- Aim of the task:
How many lines in this data contain the string "picture"? Reply with the number only.

- Data extract:
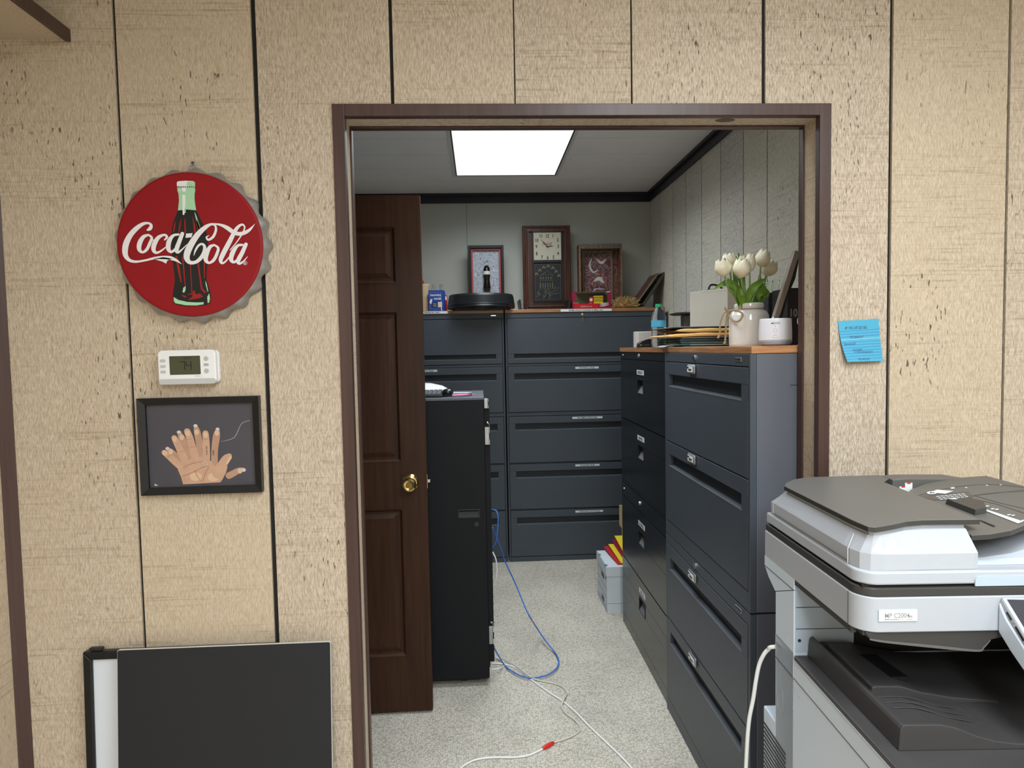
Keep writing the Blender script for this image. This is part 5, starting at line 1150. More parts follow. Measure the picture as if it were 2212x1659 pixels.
for i, (dx, dy) in enumerate(((0.022, 0.03), (0.030, 0.085), (w_-0.022, 0.03), (w_-0.026, 0.085))):
    bt = MB(); hh = h_*0.66
    bt.lathe([(1e-5, 0.003), (0.018, 0.003), (0.019, 0.02), (0.018, hh), (0.012, hh+0.022), (0.0095, hh+0.045), (0.0095, h_+0.032), (0.0115, h_+0.034), (0.0115, h_+0.040), (0.0085, h_+0.041), (0.008, h_+0.03), (1e-5, h_)], 'steel' if False else 'glass', T(xa+dx, y+dy, B0), 20)
    topthing(bt, 'glass_bottle', ['empty glass bottle in the blue carrier, front left', 'empty glass bottle in the blue carrier, back left', 'empty glass bottle in the blue carrier, front right', 'empty glass bottle in the blue carrier, back right'][i], 'bottle', 'empty bottles in the blue carrier')
m = MB(); xq = xb_+0.004; m.box((xq, y+0.01, B0), (xq+0.010, y+0.11, bz(637, y, 962)), 'bright_red'); m.box((xq+0.0005, y+0.0092, bz(648, y, 962)), (xq+0.0095, y+0.01, bz(640, y, 962)), 'label_white'); topthing(m, 'small_card', 'thin red and white card standing beside the blue carrier', 'card')
# round black lid
y = CY+0.06; xc = (bx(966, y)+bx(1112, y))/2; rr = (bx(1112, y)-bx(966, y))/2
zb_, zt2 = B0, bz(638, y+0.0, 1040)
t = thing('round_lid', 'large round black plastic lid lying on the back cabinets', 'lid', (xc, y, B0)); hL = zt2-B0
m = MB(); r_ = rr
m.lathe([(1e-5, 0.0), (r_*0.86, 0.0), (r_*0.87, 0.010), (r_*0.985, 0.012), (r_, 0.022), (r_*0.985, 0.030), (r_, 0.034), (r_*0.99, 0.042), (r_*0.955, hL*0.88), (r_*0.93, hL), (r_*0.86, hL), (r_*0.84, hL*0.90), (1e-5, hL*0.90)], 'black_plastic', T(0, 0.0, 0), 64); m.build('shell', t)
# leave a rim clear of the wall
# framed bottle shadow box, standing
y = CY+0.33; q = [bx(1013, y), bx(1089.5, y)]; zt3 = bz(530.5, y, 1050)
t = thing('shadow_box', 'black shadow-box frame holding a dark soft-drink bottle, standing behind the round lid', 'picture', ((q[0]+q[1])/2, y, B0)); w_, h_ = q[1]-q[0], zt3-B0
m = MB(); frame_ring(m, -w_/2, 0, w_/2, h_, 0.020, -0.018, 0.030, 'frame_black', bev=0.002); frame_ring(m, -w_/2+0.012, 0.012, w_/2-0.012, h_-0.012, 0.010, -0.012, 0.005, 'clock_black', bev=0.002); m.build('frame', t)
m = MB(); frame_ring(m, -w_/2+0.0215, 0.0215, w_/2-0.0215, h_-0.0215, 0.012, -0.004, 0.0, 'logo_red'); m.build('mat', t)
m = MB(); m.box((-w_/2+0.0215, 0.012, 0.0215), (w_/2-0.0215, 0.016, h_-0.0215), 'sketch'); 
sc_ = lambda px, py: (bx(px, y, py)-(q[0]+q[1])/2, bz(py, y, px)-B0)
for k in range(14):
    a_ = rnd.uniform(-w_/2+0.04, w_/2-0.04); b_ = rnd.uniform(0.06, h_-0.06); m.ribbon([(a_, b_, 0.0015), (a_+rnd.uniform(-.03, .03), b_+rnd.uniform(-.03, .03), 0.002), (a_+rnd.uniform(-.05, .05), b_+rnd.uniform(-.05, .05), 0.001)], 'ink_gray', y=0.0115)
m.build('backing_print', t)
bxp, bzp = sc_(1052, 623); bzt = sc_(1052, 562)[1]; Hb = bzt-bzp
m = MB(); s_ = Hb
pr = [(1e-5, 0), (0.125, 0), (0.135, 0.03), (0.125, 0.12), (0.105, 0.26), (0.112, 0.36), (0.128, 0.50), (0.128, 0.60), (0.105, 0.72), (0.065, 0.80)]
m.lathe([(r*s_, z*s_) for r, z in pr], 'cola', T(bxp, -0.006-0.0, bzp), 28)
m.build('cola_bottle', t)
m = MB(); m.lathe([(0.065*s_, 0.80*s_), (0.05*s_, 0.88*s_), (0.05*s_, 0.93*s_), (0.062*s_, 0.94*s_), (0.062*s_, 0.965*s_), (0.06*s_, 1.0*s_), (1e-5, 1.0*s_)], 'glass', T(bxp, -0.006, bzp), 20); m.build('bottle_neck', t)
m = MB(); m.lathe([(0.1295*s_, 0.48*s_), (0.1298*s_, 0.60*s_)], 'offwhite', T(bxp, -0.006, bzp), 28, smooth=True); m.build('bottle_label', t)
m = MB(); m.box((bxp-0.024, -0.030, bzp-0.003), (bxp+0.024, 0.011, bzp-0.0005), 'frame_black'); m.box((bxp-0.021, 0.004, bzp-0.020), (bxp+0.021, 0.011, bzp-0.003), 'old_wood'); m.build('bottle_stand', t)
# low wire tray in front of the clock
y = CY+0.06; xa, xb_ = bx(1122, y), bx(1232, y)
m = MB(); h1 = bz(647, y, 1122)-B0
for s_, x_ in ((-1, xa), (1, xb_)):
    m.prism([(x_+0.004*s_, B0+h1), (x_-0.008*s_, B0+h1), (x_-0.014*s_, B0+0.010), (x_-0.024*s_, B0+0.004), (x_-0.024*s_, B0), (x_-0.006*s_, B0)], y, y+0.22, 'black_plastic', bev=0.001)
m.box((xa+0.02, y, B0), (xb_-0.02, y+0.22, B0+0.003), 'black_plastic'); m.tube([(xa+0.01, y+0.215, B0+h1*0.75), (xb_-0.01, y+0.215, B0+h1*0.72)], 0.0012, 'black_plastic', n=6, sm=1)
topthing(m, 'letter_tray', 'low open black desk tray in front of the clock on the back cabinets', 'desk tray')
# wall clock
y = CY+0.345; xa, xb_ = bx(1130.5, y), bx(1233, y); z1 = bz(487.5, y, 1180)
w_, h_ = xb_-xa, z1-B0-0.003
t = thing('clock', 'tall dark wooden clock with square cream face, standing on the back cabinets', 'clock', ((xa+xb_)/2, y, B0+0.003)); hw = w_/2
zc_ = lambda py: bz(py, y, 1180)-B0-0.003
m = MB()
layers = [(0, -0.010), (0.006, -0.022), (0.016, -0.026), (0.022, -0.018), (0.028, -0.018), (0.034, -0.030), (0.044, -0.030)]
for (i0, y0_), (i1, y1_) in zip(layers[:-1], layers[1:]):
    A = [(-hw+i0, y0_, i0), (hw-i0, y0_, i0), (hw-i0, y0_, h_-i0), (-hw+i0, y0_, h_-i0)]; B = [(-hw+i1, y1_, i1), (hw-i1, y1_, i1), (hw-i1, y1_, h_-i1), (-hw+i1, y1_, h_-i1)]
    m.add(A+B, [(k, (k+1) % 4, 4+(k+1) % 4, 4+k) for k in range(4)], 'clock_wood')
m.box((-hw, -0.010, 0), (hw, 0.045, h_), 'clock_wood'); m.build('case', t)
m = MB(); fz0, fz1 = zc_(562.5), zc_(504.5); fw = (bx(1211.5, y)-bx(1154.5, y))/2; fcx = (bx(1211.5, y)+bx(1154.5, y))/2-(xa+xb_)/2
frame_ring(m, fcx-fw-0.013, zc_(649)-0.010, fcx+fw+0.013, fz1+0.014, 0.010, -0.034, -0.026, 'clock_black', bev=0.0015); m.box((fcx-fw-0.004, -0.034, zc_(568.5)), (fcx+fw+0.004, -0.026, fz0-0.001), 'clock_black', 0.001); m.build('door_frame', t)
m = MB(); m.box((fcx-fw-0.003, -0.0285, fz0-0.001), (fcx+fw+0.003, -0.027, fz1+0.003), 'clock_face')
fc = ((fcx), (fz0+fz1)/2-0.002); Yf = -0.0288
fs_ = 0.034
for tx, dx, dz in (('12', 0.0, 0.80), ('1', 0.43, 0.80), ('2', 0.80, 0.50), ('3', 0.82, 0.02), ('4', 0.80, -0.50), ('5', 0.46, -0.78), ('6', 0.02, -0.80), ('7', -0.42, -0.78), ('8', -0.80, -0.50), ('9', -0.82, 0.02), ('10', -0.80, 0.48), ('11', -0.46, 0.80)):
    m.text(tx, fs_, 'clock_black', T(fc[0]+dx*fw*1.0, Yf, fc[1]+dz*fw-fs_*0.36), bold=0.0009, sx=0.78)
m.build('dial', t)
m = MB(); script_logo(m, 'logo_red', T(fc[0]+0.002, Yf-0.0004, fc[1]+0.019), 0.000058); m.text('Real Thing', 0.0048, 'clock_black', T(fc[0], Yf-0.0003, fc[1]-0.026)); m.build('printed_logo', t)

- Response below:
2